The political cartoon that appeared in the newspaper depicted Obama as Rafiki — his face distorted to look more like the monkey in the film — holding Osama bin Laden’s severed head in place of Simba.

Foster said that, historically, African-Americans have been depicted as monkeys to show that they are less than human. She said such a cartoon sends the wrong message to the community.

“This is a continual use of racial propaganda,” she said. “… And I stand here today to tell you that is not what we’re going to stand for. This racial propaganda was used to justify the use of slavery and to keep the institution of slavery alive in this nation.”

Foster said this is not the first time the Daily Lobo has been insensitive to ethnic groups in its reporting, and that something needs to change.

“Our goal is to educate that future journalistic contributions will be representative with what UNM should truly stand for, which is respect and diversity of its students and its community,” she said.

In an email to the Daily Lobo on Sept. 29, 2010, AASS Director Scott Carreathers said the newspaper’s coverage of the football team and head coach Mike Locksley was racially insensitive to the African-American community.

He said a photo of Locksley printed in the Sept. 13 edition of the Daily Lobo was an example of this racial insensitivity.
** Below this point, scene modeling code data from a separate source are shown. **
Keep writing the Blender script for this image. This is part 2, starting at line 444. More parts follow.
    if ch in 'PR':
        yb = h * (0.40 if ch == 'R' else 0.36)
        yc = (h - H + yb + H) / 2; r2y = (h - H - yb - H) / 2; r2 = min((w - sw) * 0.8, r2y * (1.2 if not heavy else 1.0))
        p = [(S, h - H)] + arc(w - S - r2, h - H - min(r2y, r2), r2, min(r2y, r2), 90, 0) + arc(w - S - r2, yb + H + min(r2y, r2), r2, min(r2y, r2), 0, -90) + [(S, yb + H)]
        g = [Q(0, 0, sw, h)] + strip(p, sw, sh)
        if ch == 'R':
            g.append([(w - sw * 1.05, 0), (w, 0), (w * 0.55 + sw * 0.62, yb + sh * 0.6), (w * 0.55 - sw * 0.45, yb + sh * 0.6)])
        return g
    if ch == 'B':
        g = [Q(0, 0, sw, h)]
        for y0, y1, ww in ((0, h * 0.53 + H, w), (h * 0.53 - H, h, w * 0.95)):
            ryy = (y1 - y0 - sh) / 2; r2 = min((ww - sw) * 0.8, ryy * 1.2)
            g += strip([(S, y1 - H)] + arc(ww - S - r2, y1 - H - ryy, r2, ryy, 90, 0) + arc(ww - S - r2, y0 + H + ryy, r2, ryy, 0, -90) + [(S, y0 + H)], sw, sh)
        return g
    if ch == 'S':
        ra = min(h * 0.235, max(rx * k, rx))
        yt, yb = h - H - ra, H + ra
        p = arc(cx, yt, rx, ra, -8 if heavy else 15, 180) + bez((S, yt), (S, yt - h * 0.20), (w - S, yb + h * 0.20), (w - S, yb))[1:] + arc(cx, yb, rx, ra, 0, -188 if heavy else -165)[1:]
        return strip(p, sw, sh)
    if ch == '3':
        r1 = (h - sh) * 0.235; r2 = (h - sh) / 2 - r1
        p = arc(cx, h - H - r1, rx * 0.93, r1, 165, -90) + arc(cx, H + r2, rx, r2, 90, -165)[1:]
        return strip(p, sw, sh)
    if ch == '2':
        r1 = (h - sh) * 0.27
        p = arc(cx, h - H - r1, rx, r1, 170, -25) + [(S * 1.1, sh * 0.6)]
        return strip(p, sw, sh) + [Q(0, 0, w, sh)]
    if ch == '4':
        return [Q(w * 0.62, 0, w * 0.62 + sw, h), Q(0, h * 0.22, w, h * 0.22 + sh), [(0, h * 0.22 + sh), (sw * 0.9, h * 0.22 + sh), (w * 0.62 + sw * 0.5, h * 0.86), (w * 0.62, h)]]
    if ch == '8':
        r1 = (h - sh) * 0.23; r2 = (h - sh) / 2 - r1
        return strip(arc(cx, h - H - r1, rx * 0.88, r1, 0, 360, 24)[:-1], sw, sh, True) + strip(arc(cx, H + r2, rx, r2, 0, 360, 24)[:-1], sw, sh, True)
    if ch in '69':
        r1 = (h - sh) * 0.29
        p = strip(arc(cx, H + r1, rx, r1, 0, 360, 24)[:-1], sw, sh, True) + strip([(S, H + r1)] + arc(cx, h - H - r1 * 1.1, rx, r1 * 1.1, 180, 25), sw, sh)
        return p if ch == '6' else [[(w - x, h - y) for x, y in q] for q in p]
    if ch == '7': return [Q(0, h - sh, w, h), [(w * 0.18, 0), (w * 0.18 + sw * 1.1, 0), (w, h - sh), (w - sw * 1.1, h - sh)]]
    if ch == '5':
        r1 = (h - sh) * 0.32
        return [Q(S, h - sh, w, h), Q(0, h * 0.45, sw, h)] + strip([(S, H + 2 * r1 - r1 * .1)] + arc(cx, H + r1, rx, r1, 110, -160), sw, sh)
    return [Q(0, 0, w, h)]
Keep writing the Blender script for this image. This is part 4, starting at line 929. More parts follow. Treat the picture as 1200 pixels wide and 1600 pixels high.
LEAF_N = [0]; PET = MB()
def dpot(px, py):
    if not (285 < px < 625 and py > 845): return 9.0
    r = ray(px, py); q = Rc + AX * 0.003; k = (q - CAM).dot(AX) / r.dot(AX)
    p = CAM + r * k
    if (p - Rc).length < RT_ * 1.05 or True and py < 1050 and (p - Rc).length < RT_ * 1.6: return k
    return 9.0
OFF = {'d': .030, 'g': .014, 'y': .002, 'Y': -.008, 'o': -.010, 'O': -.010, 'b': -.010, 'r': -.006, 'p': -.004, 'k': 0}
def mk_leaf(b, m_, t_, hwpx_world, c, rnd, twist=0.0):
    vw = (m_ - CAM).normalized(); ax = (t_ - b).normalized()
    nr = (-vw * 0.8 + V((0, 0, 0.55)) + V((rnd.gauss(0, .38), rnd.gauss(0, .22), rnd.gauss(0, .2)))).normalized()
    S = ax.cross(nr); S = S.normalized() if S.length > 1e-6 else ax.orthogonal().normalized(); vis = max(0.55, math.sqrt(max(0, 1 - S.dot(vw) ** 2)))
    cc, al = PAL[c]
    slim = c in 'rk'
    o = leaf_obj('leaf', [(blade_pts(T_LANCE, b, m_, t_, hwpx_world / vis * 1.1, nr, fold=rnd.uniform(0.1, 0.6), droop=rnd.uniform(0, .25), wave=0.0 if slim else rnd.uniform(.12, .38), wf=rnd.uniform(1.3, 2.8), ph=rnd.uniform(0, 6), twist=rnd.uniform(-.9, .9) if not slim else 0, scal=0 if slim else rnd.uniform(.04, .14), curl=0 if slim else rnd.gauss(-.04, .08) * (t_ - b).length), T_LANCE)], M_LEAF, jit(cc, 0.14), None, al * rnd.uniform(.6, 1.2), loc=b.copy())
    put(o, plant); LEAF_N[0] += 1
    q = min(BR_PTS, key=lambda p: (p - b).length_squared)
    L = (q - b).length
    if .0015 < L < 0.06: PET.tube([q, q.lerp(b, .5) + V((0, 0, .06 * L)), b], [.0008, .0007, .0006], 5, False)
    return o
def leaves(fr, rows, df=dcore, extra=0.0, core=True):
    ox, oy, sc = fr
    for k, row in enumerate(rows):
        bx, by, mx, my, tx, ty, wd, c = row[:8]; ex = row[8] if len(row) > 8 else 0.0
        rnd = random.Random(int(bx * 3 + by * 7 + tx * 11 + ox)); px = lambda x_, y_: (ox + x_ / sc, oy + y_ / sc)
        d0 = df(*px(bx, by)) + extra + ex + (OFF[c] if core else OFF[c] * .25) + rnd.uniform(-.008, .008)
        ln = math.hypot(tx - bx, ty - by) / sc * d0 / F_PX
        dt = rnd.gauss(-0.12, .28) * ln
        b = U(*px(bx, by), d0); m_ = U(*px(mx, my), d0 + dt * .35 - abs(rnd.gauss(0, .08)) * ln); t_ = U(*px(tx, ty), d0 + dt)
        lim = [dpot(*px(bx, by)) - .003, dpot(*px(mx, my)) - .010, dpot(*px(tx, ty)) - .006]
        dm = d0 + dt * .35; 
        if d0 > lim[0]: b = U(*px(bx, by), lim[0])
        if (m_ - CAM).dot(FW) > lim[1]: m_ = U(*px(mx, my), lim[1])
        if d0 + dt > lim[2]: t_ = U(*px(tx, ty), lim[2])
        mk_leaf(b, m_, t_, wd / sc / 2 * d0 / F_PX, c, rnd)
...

The photo was printed under the headline “Shouting Match.”

Carreathers said Locksley was not involved in a verbal altercation when the photo was taken, but the headline suggested he was.

Worrell said racism and cultural insensitivity are problems throughout the UNM community.

“We are a minority within a minority,” he said. “It is reflected not only through the student body, but also through faculty and staff that we are tired of this. Not only from the Daily Lobo, but from other entities in relation to the University of New Mexico. And I’m here to say we will not stop here. We are prepared to take further protestive action.”